The couple attribute both New Mexico and UNM to Witkin’s ability to work so freely.

"Sara Raynolds was where the darkrooms were, and Joel used that darkroom like crazy, night and day,” Bency-Witkin said. “So finally, they were going to renovate Sara Raynolds, and they were saying ‘You have to leave, Joel, you have to leave.’ He'd already gotten his MFA, but he held on (to the University) until the very end.”

Referring to works such as “Art Deco Lamp” and “Abundance,” both of which showcase people with physical disabilities in striking and elaborate compositions, Bency-Witkin talked about her husband’s displays of people that are so often maligned or outcast.

“We all hope that we’re a unique person, that we have something to offer. If you're really not the norm in society, then it's harder. For the first time, many of these people were asked to be who they really were,” Bency-Witkin said. “A lot of these people became our friends.”

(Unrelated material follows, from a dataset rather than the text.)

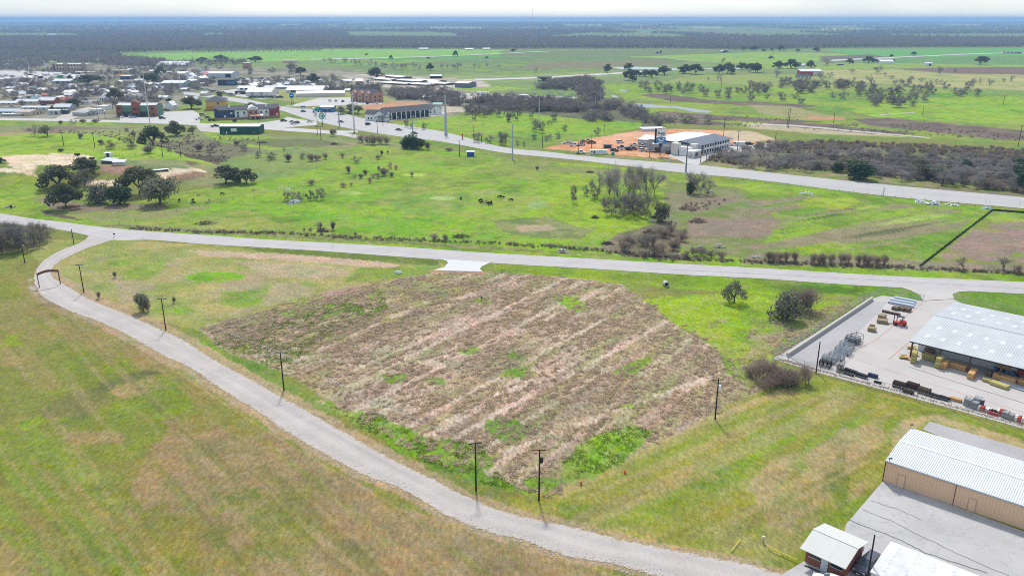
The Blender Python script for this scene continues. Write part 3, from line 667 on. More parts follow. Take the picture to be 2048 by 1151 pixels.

Though Witkin’s love of art and expression is still clearly visible, Witkin said he isn’t currently active in his work, having made his last print in late 2019. 

“I'm retired. The work is very well-organized — I put my forty, fifty years in. Basically, I don’t have the energy to do it,” Witkin said in reference to the oft-laborious process of composing photographs and making large prints. “I've had it. I don't have that energy ... The best years of my life I put in.”

Witkin said his worldview on taboo and graphic material has never changed, even though modern artistic perceptions deem it more socially acceptable now.

“I've never accommodated anything. That was my vision, that’s how I saw the world, that’s what I did. And that’s the way it should be — art comes from the soul, the spirit, and it doesnt come from anywhere else,” Witkin said. “It can’t be adaptive. It was shocking to a lot of people, but I can’t help that.”